• _COLLECTED MATERIAL_:

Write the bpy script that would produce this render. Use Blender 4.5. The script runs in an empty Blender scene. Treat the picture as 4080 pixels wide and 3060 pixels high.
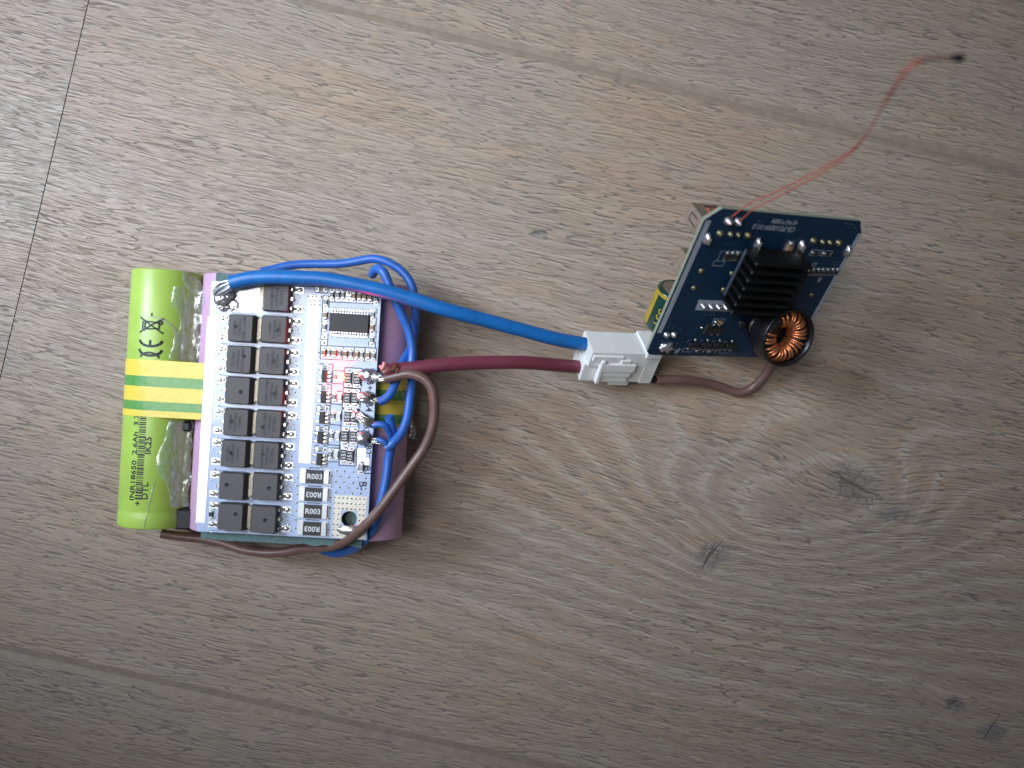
import bpy, bmesh, math, random
import numpy as np
from mathutils import Vector, Matrix, noise as mnoise

# ------------------------------------------------------------------ camera, light, exposure
S = 0.1                                   # millimetres -> scene units (1 unit = 1 cm)
sc = bpy.context.scene
sc.unit_settings.scale_length = 0.01
col = sc.collection
FPX, CX, CY = 2950.0, 2040.0, 1530.0      # focal length and principal point in photo pixels
TILT = math.radians(1.5)
CAM = np.array([0.0, 0.0, 200.0])
_f = np.array([math.sin(TILT), 0, -math.cos(TILT)])
_u = np.array([0, 1.0, 0])
_r = np.cross(_f, _u)
RC = np.array([_r, _u, -_f])
cd = bpy.data.cameras.new("camera")
cam = bpy.data.objects.new("camera", cd)
col.objects.link(cam)
cam.matrix_world = Matrix.Translation(Vector(CAM * S)) @ Matrix([list(RC[:, i]) for i in range(3)]).to_4x4()
cd.sensor_width = 36.0
cd.lens = 36.0 * FPX / 4080.0
cd.clip_start = 0.1
cd.clip_end = 2000
cd.dof.use_dof = True
cd.dof.focus_distance = 18.8
cd.dof.aperture_fstop = cd.lens * 1e-3 / (2 * 0.15)   # lens opening 3 mm across
sc.camera = cam

w = bpy.data.worlds.new("World")
sc.world = w
w.use_nodes = True
w.node_tree.nodes["Background"].inputs[0].default_value = (0.80, 0.90, 1.0, 1)
w.node_tree.nodes["Background"].inputs[1].default_value = 0.10


def area(name, loc, target, size, power, color, size_y=None, spread=180):
    d = bpy.data.lights.new(name, 'AREA')
    d.shape = 'RECTANGLE'
    d.size = size * S
    d.size_y = (size_y or size) * S
    d.energy = power
    d.color = color
    d.spread = math.radians(spread)
    o = bpy.data.objects.new(name, d)
    col.objects.link(o)
    o.location = Vector(loc) * S
    o.rotation_euler = (Vector(target) - Vector(loc)).to_track_quat('-Z', 'Y').to_euler()
    return o


area("ceiling_lamp", (-190, 60, 430), (-12, 58, 0), 180, 1200, (0.98, 0.97, 0.98), 230, 47)
area("window_light", (-400, 170, 330), (-50, 62, 0), 170, 3050, (0.66, 0.81, 1.0), 200, 50)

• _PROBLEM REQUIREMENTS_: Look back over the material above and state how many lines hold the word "pixels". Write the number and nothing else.

• _COMPLETED TASK_: 2